June 4th, 2019 7:27 am

To Catch a Thief and Other Reasons to Make Office Security a Priority

physical security best practice

Why does every business need to think about office security… and make it a priority? Employee safety, customer safety, vandalism, robbery are just a few types of physical security threats to your business.

The easiest office security measure you can put in place is video surveillance. Recently, I was talking with some business owners about what types of security cameras are best (more on that later). One person asked whether they’re really necessary. Before I could answer that yes, they are, someone else jumped in with an amusing story.

He owns a retail business that has both front and back doors, and the back door is often unlocked so the employees can park out back. For their safety, he has security cameras on all the doors to alert the staff when someone comes in through the back.

That’s not the amusing part of the story. I’m getting there.

A few years ago, he came into work one morning to find that the office computers had all been stolen, as well as the petty cash. Everyone was baffled, and acting quite innocent. Apparently the thief didn’t realize (or forgot) that the security cameras are on 24 hours a day.

Imagine the receptionist’s surprise at being caught entering the business in the middle of the night.

That wasn’t the reason this business had the security cameras, but they sure were grateful to have them.

Types of Physical Security Threats

Robbery isn’t the only type of physical security threat. Like in the example above, the business owner is primarily concerned about employee safety and all of his security measures focus on that. The most common physical security threats are:

  • Theft and burglary (both from outside sources or employees): This is the most common type of physical security threat, and the most straight forward to manage. Access control and video surveillance measures help limit the threat. 
  • Assault: This is more difficult to predict because the reasons are often personal. Observing behaviors and having policies in place can help reduce this threat.
  • Vandalism: The key to defeating vandalism is having strong perimeter security, such as fences, barriers, and signage alerting vandals to the fact they’re being watched on surveillance video.
  • Natural disasters: You can’t deter natural disasters (despite how nice it would be if we could deter a tornado). However, you can protect your business, your employees, and customers.
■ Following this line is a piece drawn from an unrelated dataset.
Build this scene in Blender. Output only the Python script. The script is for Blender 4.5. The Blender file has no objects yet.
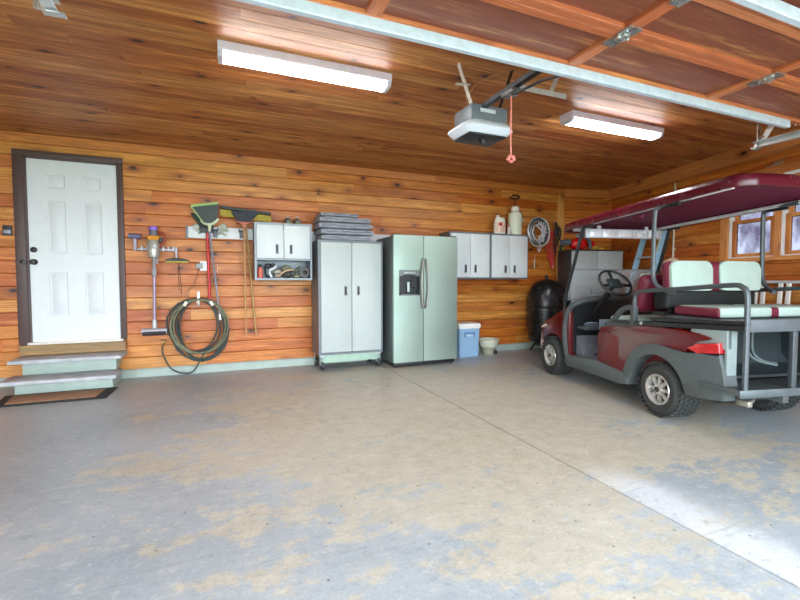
import bpy, bmesh, math, random
from math import sin, cos, pi, radians, atan2, sqrt
from mathutils import Vector, Matrix
random.seed(7)
S = bpy.context.scene
COL = S.collection

# ---------------------------------------------------------------- materials
def lin(c):
    return tuple((x/12.92 if x <= .04045 else ((x+.055)/1.055)**2.4) for x in c)
def srgb(r, g, b):
    return lin((r/255, g/255, b/255))
_mats = {}
class NT:
    def __init__(s, name):
        m = bpy.data.materials.new(name); m.use_nodes = True
        s.m = m; s.t = m.node_tree; s.t.nodes.clear()
    def n(s, typ, **k):
        nd = s.t.nodes.new(typ)
        for a, b in k.items():
            if a.startswith('i_'):
                key = a[2:]; key = int(key) if key.isdigit() else key.replace('_', ' ')
                s.set(nd, key, b)
            else: setattr(nd, a, b)
        return nd
    def set(s, nd, key, v):
        sk = nd.inputs[key]
        if isinstance(v, bpy.types.NodeSocket): s.t.links.new(v, sk)
        else:
            if sk.type == 'RGBA' and len(v) == 3: v = (*v, 1)
            sk.default_value = v
    def math(s, op, a, b=0.0, c=None):
        nd = s.n('ShaderNodeMath', operation=op); s.set(nd, 0, a); s.set(nd, 1, b)
        if c is not None: s.set(nd, 2, c)
        return nd.outputs[0]
    def mix(s, f, a, b, mode='MIX'):
        nd = s.n('ShaderNodeMix', data_type='RGBA', blend_type=mode)
        s.set(nd, 0, f); s.set(nd, 6, a); s.set(nd, 7, b); return nd.outputs[2]
    def ramp(s, f, stops):
        nd = s.n('ShaderNodeValToRGB'); s.set(nd, 0, f)
        e = nd.color_ramp.elements
        while len(e) < len(stops): e.new(.5)
        for x, (p, c) in zip(e, stops):
            x.position = p; x.color = (*c, 1) if len(c) == 3 else c
        return nd.outputs[0]
    def rng(s, v, a, b, c=0.0, d=1.0):
        nd = s.n('ShaderNodeMapRange'); s.set(nd, 0, v); s.set(nd, 1, a); s.set(nd, 2, b); s.set(nd, 3, c); s.set(nd, 4, d)
        return nd.outputs[0]
    def noise(s, vec, scale, detail=3, rough=.5):
        nd = s.n('ShaderNodeTexNoise'); s.set(nd, 'Vector', vec); s.set(nd, 'Scale', scale); s.set(nd, 'Detail', detail); s.set(nd, 'Roughness', rough)
        return nd.outputs[0]
    def mapv(s, vec, scale):
        nd = s.n('ShaderNodeMapping'); s.set(nd, 'Vector', vec); s.set(nd, 'Scale', scale); return nd.outputs[0]
    def bump(s, h, strength=.2, dist=.01):
        nd = s.n('ShaderNodeBump'); s.set(nd, 'Height', h); s.set(nd, 'Strength', strength); s.set(nd, 'Distance', dist); return nd.outputs[0]
    def out(s, sh):
        o = s.n('ShaderNodeOutputMaterial'); s.t.links.new(sh, o.inputs[0]); return s.m
    def bsdf(s, col, rough=.5, metal=0.0, normal=None, **k):
        b = s.n('ShaderNodeBsdfPrincipled'); s.set(b, 'Base Color', col); s.set(b, 'Roughness', rough); s.set(b, 'Metallic', metal)
        if normal is not None: s.set(b, 'Normal', normal)
        for a, v in k.items(): s.set(b, a.replace('_', ' '), v)
        return b.outputs[0]
    def obj(s): return s.n('ShaderNodeTexCoord').outputs['Object']

def mat(name, rgb, rough=.5, metal=0.0, var=.10, nscale=14, bump=0.0, bscale=80, coat=0.0):
    """plain procedural material: colour slightly mottled by noise"""
    if name in _mats: return _mats[name]
    t = NT(name); v = t.obj(); c = srgb(*rgb)
    n = t.noise(v, nscale, 4, .6)
    col = t.mix(t.rng(n, .3, .7), tuple(x*(1-var) for x in c), tuple(min(1, x*(1+var)) for x in c))
    r = t.rng(n, .3, .7, max(0.02, rough-.06), min(1, rough+.06))
    nm = t.bump(t.noise(v, bscale, 3), bump, .004) if bump else None
    k = {'Coat_Weight': coat} if coat else {}
    _mats[name] = t.out(t.bsdf(col, r, metal, nm, **k)); return _mats[name]

def emis(name, rgb, strength):
    if name in _mats: return _mats[name]
    t = NT(name); n = t.noise(t.obj(), 3, 2)
    e = t.n('ShaderNodeEmission'); t.set(e, 0, t.mix(n, srgb(*rgb), tuple(x*.97 for x in srgb(*rgb)))); t.set(e, 1, strength)
    _mats[name] = t.out(e.outputs[0]); return _mats[name]

def wood(name, palette, rough=.42, grain=.55, knots=.35, dark=(60, 24, 10), sat=1.0):
    t = NT(name)
    uv = t.n('ShaderNodeUVMap', uv_map='board').outputs[0]
    at = t.n('ShaderNodeAttribute', attribute_name='rnd')
    sep = t.n('ShaderNodeSeparateColor'); t.set(sep, 0, at.outputs['Color'])
    r1, r2 = sep.outputs[0], sep.outputs[1]
    base = t.ramp(r1, [(i/(len(palette)-1), srgb(*c)) for i, c in enumerate(palette)])
    g1 = t.noise(t.mapv(uv, (1.3, 18, 1)), 1.0, 8, .72)
    g2 = t.noise(t.mapv(uv, (5, 150, 1)), 1.0, 3, .6)
    wv = t.n('ShaderNodeTexWave', wave_type='BANDS', bands_direction='Y')
    t.set(wv, 'Vector', t.mapv(uv, (.35, 14, 1))); t.set(wv, 'Scale', 1.0); t.set(wv, 'Distortion', 5.0); t.set(wv, 'Detail', 3.0); t.set(wv, 'Detail Scale', .8)
    c = t.mix(t.rng(g1, .35, .68, 0, grain), base, srgb(*dark))
    c = t.mix(t.math('MULTIPLY', t.rng(wv.outputs['Fac'], .55, 1, 0, .5), grain), c, srgb(*dark))
    c = t.mix(t.rng(g2, .4, .7, 0, .38), c, tuple(x*.55 for x in srgb(*dark)))
    c = t.mix(t.rng(g1, .30, .46, .40, 0), c, srgb(248, 184, 100))
    # knots
    vo = t.n('ShaderNodeTexVoronoi', feature='F1', voronoi_dimensions='2D'); t.set(vo, 'Vector', t.mapv(uv, (2.3, 4.6, 1))); t.set(vo, 'Scale', 1.0); t.set(vo, 'Randomness', 1.0)
    sc = t.n('ShaderNodeSeparateColor'); t.set(sc, 0, vo.outputs['Color'])
    keep = t.math('GREATER_THAN', sc.outputs[0], 1-knots)
    d = t.math('ADD', vo.outputs['Distance'], t.math('MULTIPLY', t.math('SUBTRACT', t.noise(uv, 60, 2), .5), .05))
    d = t.math('ADD', d, t.math('MULTIPLY', sc.outputs[1], .07))
    k1 = t.math('MULTIPLY', t.rng(d, .06, .13, 1, 0), keep)
    k2 = t.math('MULTIPLY', t.rng(d, .10, .38, .6, 0), keep)
    c = t.mix(k2, c, srgb(120, 48, 18)); c = t.mix(k1, c, srgb(38, 14, 8))
    h = t.math('ADD', g2, g1)
    return t.out(t.bsdf(c, t.rng(g1, .3, .7, rough-.06, rough+.1), 0, t.bump(h, .18, .003)))

WALLWOOD = wood('pine_wall_boards', [(216, 114, 34), (228, 132, 42), (236, 148, 56), (246, 174, 84), (202, 102, 32)], grain=.62, knots=.42, dark=(108, 40, 10))
CEILWOOD = wood('pine_ceiling_boards', [(200, 116, 50), (216, 136, 64), (232, 160, 86), (186, 100, 42)], rough=.5, grain=.72, knots=.42, dark=(88, 40, 16))
DOORWOOD = wood('stained_door_rails', [(206, 112, 66), (216, 126, 78), (224, 138, 88)], grain=.25, knots=.1)
DOORPANEL = wood('stained_plywood_panel', [(140, 76, 54), (150, 84, 60), (144, 80, 56)], grain=.3, knots=0.02, dark=(70, 30, 18))
TRIMWOOD = wood('pine_trim', [(208, 124, 56), (222, 142, 72), (234, 158, 90)], grain=.28, knots=.15)
OLDWOOD = wood('worn_threshold_timber', [(166, 132, 78), (150, 118, 70), (176, 140, 84)], grain=.45, knots=.2, dark=(84, 66, 44))

def floor_mat():
    t = NT('painted_worn_concrete'); v = t.obj()
    sx = t.n('ShaderNodeSeparateXYZ'); t.set(sx, 0, v)
    X, Y = sx.outputs[0], sx.outputs[1]
    warp = t.mapv(v, (.7, 1.5, 1))
    n1 = t.noise(warp, 1.5, 12, .72)
    n2 = t.noise(v, 7, 8, .7)
    n3 = t.noise(v, 60, 4, .6)
    nb = t.noise(v, .55, 3, .5)
    # wear: strongest around the middle of the bay where the cars drive
    dx = t.math('MULTIPLY', t.math('SUBTRACT', X, 1.9), .42); dy = t.math('MULTIPLY', t.math('SUBTRACT', Y, 3.3), .40)
    rr = t.math('SQRT', t.math('ADD', t.math('MULTIPLY', dx, dx), t.math('MULTIPLY', dy, dy)))
    wear = t.rng(rr, .1, 1.5, .17, -.09)
    m = t.math('ADD', t.math('ADD', t.math('MULTIPLY', n1, .62), t.math('ADD', t.math('MULTIPLY', n2, .30), t.math('MULTIPLY', t.noise(v, 26, 5, .65), .12))), wear)
    mask = t.rng(m, .535, .565)
    paint = t.mix(t.rng(nb, .35, .65), srgb(136, 146, 152), srgb(166, 173, 176))
    paint = t.mix(t.rng(n2, .4, .75, 0, .45), paint, srgb(186, 190, 190))
    tan = t.mix(t.rng(n2, .3, .7), srgb(170, 158, 128), srgb(196, 186, 162))
    tan = t.mix(t.rng(n1, .5, .8, 0, .5), tan, srgb(152, 136, 106))
    c = t.mix(t.math('MULTIPLY', mask, .85), paint, tan)
    # pale powdery strip beside the joint
    a = t.math('ADD', t.math('ADD', X, t.math('MULTIPLY', t.math('SUBTRACT', n1, .5), .5)), t.math('MULTIPLY', t.math('SUBTRACT', n2, .5), .3))
    st = t.math('MULTIPLY', t.rng(t.math('ABSOLUTE', t.math('SUBTRACT', a, 2.05)), .06, .2, .6, 0), t.rng(Y, 1.7, 1.95, 1, 0))
    st = t.math('MULTIPLY', st, t.math('GREATER_THAN', X, 1.975))
    c = t.mix(st, c, srgb(222, 224, 226))
    c = t.mix(t.math('ADD', t.rng(nb, .4, .7, 0, .22), t.rng(n1, .45, .7, 0, .15)), c, srgb(196, 196, 192))
    # specks
    vo = t.n('ShaderNodeTexVoronoi', feature='F1', voronoi_dimensions='2D'); t.set(vo, 'Vector', v); t.set(vo, 'Scale', 11.0)
    sc = t.n('ShaderNodeSeparateColor'); t.set(sc, 0, vo.outputs['Color'])
    sp = t.math('MULTIPLY', t.math('LESS_THAN', vo.outputs['Distance'], .07), t.math('GREATER_THAN', sc.outputs[0], .93))
    c = t.mix(t.math('MULTIPLY', sp, .7), c, srgb(90, 74, 60))
    c = t.mix(t.rng(n3, .45, .75, 0, .28), c, srgb(120, 122, 124))
    c = t.mix(t.math('MULTIPLY', t.rng(n3, .25, .4, 1, 0), .25), c, srgb(220, 222, 222))
    fl = t.noise(t.mapv(v, (14, 20, 1)), 1, 8, .75)
    c = t.mix(t.math('MULTIPLY', t.rng(fl, .56, .62), .35), c, srgb(206, 204, 194))
    c = t.mix(t.math('MULTIPLY', t.rng(fl, .44, .38), .35), c, srgb(118, 124, 128))
    sk = t.noise(t.mapv(v, (1.2, 26, 1)), 1, 6, .7)
    c = t.mix(t.math('MULTIPLY', t.rng(sk, .58, .68), .30), c, srgb(126, 126, 120))
    h = t.math('ADD', t.math('MULTIPLY', n3, .5), mask)
    return t.out(t.bsdf(c, t.rng(m, .4, .8, .34, .62), 0, t.bump(h, .12, .004)))
FLOOR = floor_mat()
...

Evacuation plans, sensors, and alarms can all help keep everyone safe.
  • Terrorism: In the Washington, DC area especially, being aware of terrorism threats is important. Be aware of who your business neighbors are and if they are potential targets. And put safety protocols and measures in place so that everyone knows what to do in the event of an attack.

Physical security best practices

Clients ask me where to start with their office security. Here are some best practices that will get you going.

  1. Protect all entrance points, including windows. Make sure you have high security locks. Have a commercial locksmith come out and assess them. It’s one of the easiest and cost effective ways to improve security. If you need more security, then go to best practice #2…
  2. Install access control systems. Whether you need a straightforward pin code or key card entry system installed at the building’s front door, or something more advanced like biometric access control to private rooms or spaces in your building, these systems are easier to implement than you may thing.
  3. Have a professional install video cameras for all entry points. Video surveillance systems include a wide range of functionality and resolution. A professional with experience in designing physical security systems ensures you get the tools you need for your specific situation.
  4. Ditto with alarms that will alert authorities when someone breaches the system.
  5. Have safety policies in place so that employees know what to do if they see something suspicious. Outline the risks, who to call, and what protocols to follow. For example, at night have a policy that employees walk each other out to their cars. That’s a simple policy that deters assault. 

Our physical security solutions

We have been keeping our clients safe and secure for years, and are proud to offer the experience and expertise to design, install and maintain an office security system that fits your specific needs. Examples include:

  • On-premise and cloud-based solutions
  • Expandable storage solutions
  • 360 degree cameras
  • Bullet cameras
  • Discreet IP based camera systems
  • Pan Tile and Zoom or PTZ cameras
  • Night Vision/Thermal Imaging
  • License plate and Facial recognition
  • Outdoor cameras
  • Access control systems, including pin keys and biometric access controls

One final thought: when you layer your security, you significantly reduce the myriad risks that inherently exist for your office.